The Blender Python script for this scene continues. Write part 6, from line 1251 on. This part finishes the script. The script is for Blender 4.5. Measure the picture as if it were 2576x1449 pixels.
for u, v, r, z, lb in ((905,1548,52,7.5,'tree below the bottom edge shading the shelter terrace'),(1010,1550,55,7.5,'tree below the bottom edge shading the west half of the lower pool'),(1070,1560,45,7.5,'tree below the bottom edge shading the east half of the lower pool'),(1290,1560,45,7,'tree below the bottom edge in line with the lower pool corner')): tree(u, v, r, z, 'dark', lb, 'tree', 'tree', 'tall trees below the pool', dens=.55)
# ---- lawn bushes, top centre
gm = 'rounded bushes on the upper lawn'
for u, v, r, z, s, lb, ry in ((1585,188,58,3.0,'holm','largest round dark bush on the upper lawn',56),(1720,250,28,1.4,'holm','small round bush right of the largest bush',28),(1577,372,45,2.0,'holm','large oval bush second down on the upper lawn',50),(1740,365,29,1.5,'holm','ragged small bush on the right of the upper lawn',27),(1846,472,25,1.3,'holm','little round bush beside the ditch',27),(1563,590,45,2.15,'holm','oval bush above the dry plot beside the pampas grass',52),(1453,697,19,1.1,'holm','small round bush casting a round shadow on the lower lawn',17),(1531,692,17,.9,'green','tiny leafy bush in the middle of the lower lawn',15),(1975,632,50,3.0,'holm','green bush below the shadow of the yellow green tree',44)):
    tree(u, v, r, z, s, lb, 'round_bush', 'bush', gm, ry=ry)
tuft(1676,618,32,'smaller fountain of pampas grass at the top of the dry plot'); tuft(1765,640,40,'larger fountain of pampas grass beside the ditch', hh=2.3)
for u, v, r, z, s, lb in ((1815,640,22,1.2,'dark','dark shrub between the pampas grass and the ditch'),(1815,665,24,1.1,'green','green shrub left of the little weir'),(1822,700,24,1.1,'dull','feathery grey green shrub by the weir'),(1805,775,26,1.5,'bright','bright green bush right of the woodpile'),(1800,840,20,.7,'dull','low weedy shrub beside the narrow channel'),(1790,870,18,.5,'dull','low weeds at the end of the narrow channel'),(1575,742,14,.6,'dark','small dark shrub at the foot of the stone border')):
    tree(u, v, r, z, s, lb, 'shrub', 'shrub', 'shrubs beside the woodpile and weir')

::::

What is required: Write out the material exactly as given.

Answer to the exercise:
The Blender Python script for this scene continues. Write part 6, from line 1251 on. This part finishes the script. The script is for Blender 4.5. Measure the picture as if it were 2576x1449 pixels.
for u, v, r, z, lb in ((905,1548,52,7.5,'tree below the bottom edge shading the shelter terrace'),(1010,1550,55,7.5,'tree below the bottom edge shading the west half of the lower pool'),(1070,1560,45,7.5,'tree below the bottom edge shading the east half of the lower pool'),(1290,1560,45,7,'tree below the bottom edge in line with the lower pool corner')): tree(u, v, r, z, 'dark', lb, 'tree', 'tree', 'tall trees below the pool', dens=.55)
# ---- lawn bushes, top centre
gm = 'rounded bushes on the upper lawn'
for u, v, r, z, s, lb, ry in ((1585,188,58,3.0,'holm','largest round dark bush on the upper lawn',56),(1720,250,28,1.4,'holm','small round bush right of the largest bush',28),(1577,372,45,2.0,'holm','large oval bush second down on the upper lawn',50),(1740,365,29,1.5,'holm','ragged small bush on the right of the upper lawn',27),(1846,472,25,1.3,'holm','little round bush beside the ditch',27),(1563,590,45,2.15,'holm','oval bush above the dry plot beside the pampas grass',52),(1453,697,19,1.1,'holm','small round bush casting a round shadow on the lower lawn',17),(1531,692,17,.9,'green','tiny leafy bush in the middle of the lower lawn',15),(1975,632,50,3.0,'holm','green bush below the shadow of the yellow green tree',44)):
    tree(u, v, r, z, s, lb, 'round_bush', 'bush', gm, ry=ry)
tuft(1676,618,32,'smaller fountain of pampas grass at the top of the dry plot'); tuft(1765,640,40,'larger fountain of pampas grass beside the ditch', hh=2.3)
for u, v, r, z, s, lb in ((1815,640,22,1.2,'dark','dark shrub between the pampas grass and the ditch'),(1815,665,24,1.1,'green','green shrub left of the little weir'),(1822,700,24,1.1,'dull','feathery grey green shrub by the weir'),(1805,775,26,1.5,'bright','bright green bush right of the woodpile'),(1800,840,20,.7,'dull','low weedy shrub beside the narrow channel'),(1790,870,18,.5,'dull','low weeds at the end of the narrow channel'),(1575,742,14,.6,'dark','small dark shrub at the foot of the stone border')):
    tree(u, v, r, z, s, lb, 'shrub', 'shrub', 'shrubs beside the woodpile and weir')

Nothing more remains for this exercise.